St. John personally witnessed the flow of blood and water from Jesus’s side and testifies to the truth so that we might believe (John 19:35). Later St. John similarly wrote by Divine inspiration that Jesus came by water and blood that testify with the Holy Spirit (1 John 5:6-8). The water can especially remind us of Holy Baptism, the birth from above by water and the Spirit, as we heard in last week’s Gospel Reading from John chapter 3 (vv.1-17). And, baptism connects last week’s Reading and this week’s Reading (confer John 4:1-4), with this week’s Reading appointed in part because of its emphasis on God’s means of grace. Even though we do not drink baptismal water, St. Paul can write that in one Spirit we were all baptized into one body and all were made to drink of one Spirit (1 Corinthians 12:13). We do eat and drink Jesus’s body and blood in the Sacrament of the Altar. Later in St. John’s Gospel account, Jesus calls Himself the bread of life and similarly says that whoever comes to Him shall not hunger and whoever believes in Him shall never thirst but whoever feeds on His flesh and drinks His blood has eternal life and will be raised up on the last day (John 6:35, 54).
The Holy Spirit and all Jesus gives us with Him through His means of grace transforms us, enabling us to repent of our sin and trust God to forgive our sin for Jesus’s sake. And so, God forgives us our sin—our sin against the Sixth Commandment and all the other Commandments, all our sin, whatever our sin might be. So transformed, we know the gifts of God, and we seek and receive them in faith. We worship the Father in the Holy Spirit and in the Son. And, as St. Paul described in today’s Epistle Reading (Romans 5:1-8), with God’s love poured into our hearts through the Holy Spirit Who has been given to us, we rejoice in our sufferings, knowing that suffering produces endurance, endurance produces character, character produces hope, and hope does not put us to shame.
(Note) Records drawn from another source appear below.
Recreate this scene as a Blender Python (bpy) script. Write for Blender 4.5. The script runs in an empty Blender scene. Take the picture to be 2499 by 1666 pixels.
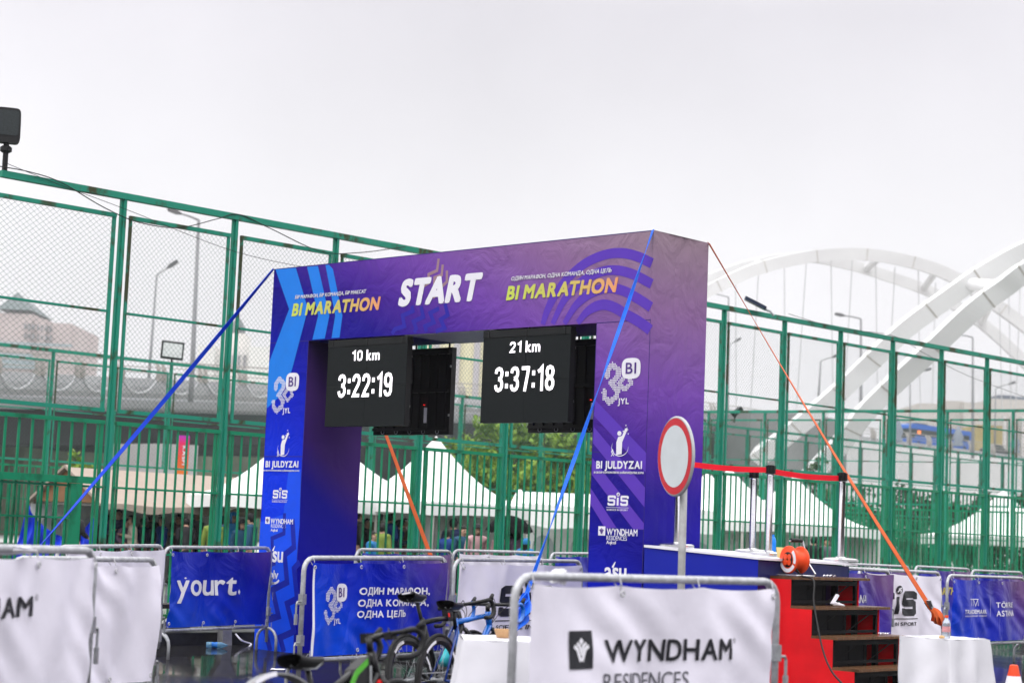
import bpy, bmesh, math, random
from mathutils import Vector as V, Matrix

scene = bpy.context.scene
COL = scene.collection

# ------------------------------------------------------------------ camera, sky, sun, exposure
PW, PH, FPX = 2499.0, 1666.0, 4518.0            # photograph size and focal length in its pixels
EYE, PITCH, ROLL = 1.42, 0.1036, 0.0405
_R = V((1, 0, 0)); _U = V((0, -math.sin(PITCH), math.cos(PITCH))); _F = V((0, math.cos(PITCH), math.sin(PITCH)))
_R2 = _R * math.cos(ROLL) + _U * math.sin(ROLL); _U2 = _U * math.cos(ROLL) - _R * math.sin(ROLL)
cam_data = bpy.data.cameras.new('camera'); cam = bpy.data.objects.new('camera', cam_data); COL.objects.link(cam)
m3 = Matrix((_R2, _U2, -_F)).transposed()
cam.matrix_world = Matrix.Translation((0, 0, EYE)) @ m3.to_4x4()
cam_data.sensor_fit = 'HORIZONTAL'; cam_data.sensor_width = 36.0; cam_data.lens = 36.0 * FPX / PW
cam_data.clip_start = 0.1; cam_data.clip_end = 5000
cam_data.dof.use_dof = True; cam_data.dof.focus_distance = 19.0; cam_data.dof.aperture_fstop = 2.4
scene.camera = cam

SUN_EL, SUN_AZ = math.radians(58), math.radians(205)
world = bpy.data.worlds.new('World'); scene.world = world; world.use_nodes = True
wn = world.node_tree.nodes; wl = world.node_tree.links
bg = wn['Background']; bg.inputs['Strength'].default_value = 0.1
sky = wn.new('ShaderNodeTexSky'); sky.sky_type = 'NISHITA'; sky.sun_disc = False
sky.sun_elevation = SUN_EL; sky.sun_rotation = SUN_AZ; sky.air_density = 1.5; sky.dust_density = 4.0
tc = wn.new('ShaderNodeTexCoord'); sep = wn.new('ShaderNodeSeparateXYZ'); wl.new(tc.outputs['Generated'], sep.inputs[0])
ramp = wn.new('ShaderNodeValToRGB'); wl.new(sep.outputs['Z'], ramp.inputs[0])        # overcast deck, brighter overhead
e = ramp.color_ramp.elements
e[0].position = 0.0; e[0].color = (0.285, 0.284, 0.298, 1); e[1].position = 1.0; e[1].color = (1.0, 1.0, 1.0, 1)
for pos, c in ((0.07, (0.308, 0.306, 0.318)), (0.16, (0.338, 0.335, 0.346)), (0.28, (0.300, 0.292, 0.311)), (0.42, (0.72, 0.715, 0.73))):
    q = ramp.color_ramp.elements.new(pos); q.color = (*c, 1)
cn = wn.new('ShaderNodeTexNoise'); cn.inputs['Scale'].default_value = 2.6; cn.inputs['Detail'].default_value = 5
wl.new(tc.outputs['Generated'], cn.inputs['Vector'])
mr = wn.new('ShaderNodeMapRange'); mr.inputs[1].default_value = .3; mr.inputs[2].default_value = .7
mr.inputs[3].default_value = 18.8; mr.inputs[4].default_value = 23.2; wl.new(cn.outputs['Fac'], mr.inputs[0])
vm = wn.new('ShaderNodeVectorMath'); vm.operation = 'SCALE'; wl.new(ramp.outputs[0], vm.inputs[0]); wl.new(mr.outputs[0], vm.inputs['Scale'])
mx = wn.new('ShaderNodeMix'); mx.data_type = 'RGBA'; mx.inputs[0].default_value = 0.96
wl.new(sky.outputs[0], mx.inputs[6]); wl.new(vm.outputs[0], mx.inputs[7]); wl.new(mx.outputs[2], bg.inputs['Color'])

sun_data = bpy.data.lights.new('sun', 'SUN'); sun_data.energy = 0.8; sun_data.angle = math.radians(30); sun_data.color = (1, .97, .94)
sun = bpy.data.objects.new('sun', sun_data); COL.objects.link(sun)
sd = V((math.sin(SUN_AZ) * math.cos(SUN_EL), math.cos(SUN_AZ) * math.cos(SUN_EL), math.sin(SUN_EL)))
sun.rotation_euler = sd.to_track_quat('Z', 'Y').to_euler()

scene.view_settings.view_transform = 'Standard'; scene.view_settings.look = 'None'
scene.view_settings.exposure = 0.42; scene.view_settings.gamma = 1.0
scene.cycles.use_denoising = True
scene.cycles.max_bounces = 8; scene.cycles.transparent_max_bounces = 16; scene.cycles.volume_bounces = 1
scene.cycles.sample_clamp_indirect = 8.0

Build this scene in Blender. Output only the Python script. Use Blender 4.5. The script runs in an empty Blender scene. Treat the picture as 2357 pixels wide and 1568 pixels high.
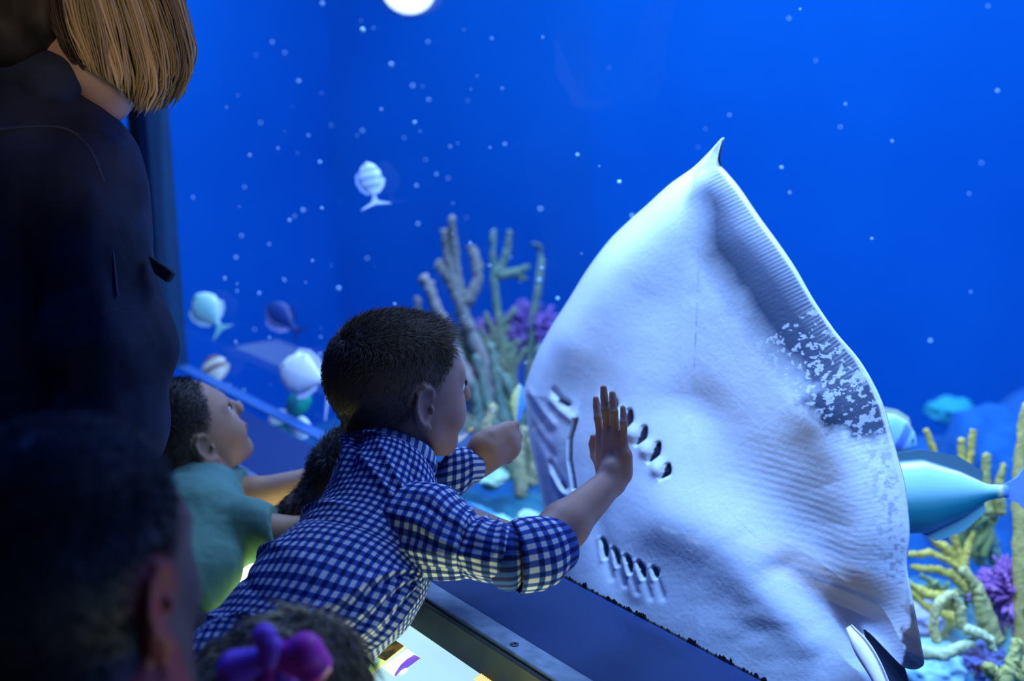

Reflecting on today’s Gospel Reading, we have realized that, as Jesus sought the Samaritan woman, God seeks us thirsty worshippers, in order for Him to give us to drink living water. Through His Word and Sacraments, God enables us to repent and believe and so to receive the forgiveness of sins, life, and salvation by grace through faith in Jesus Christ. In the Revelation God gave to St. John, St. John heard the One seated on the throne say, “To the thirsty I will give from the springs of the water of life without payment” (Revelation 21:6), and, further echoing the Old Testament (Isaiah 55:1), St. John by Divine inspiration invites us, as we in turn invite others, “Let the one who is thirsty come; let the one who desires take the water of life without price” (Revelation 22:17).
Amen.
The peace of God, which passes all understanding, keep your hearts and minds in Christ Jesus. Amen.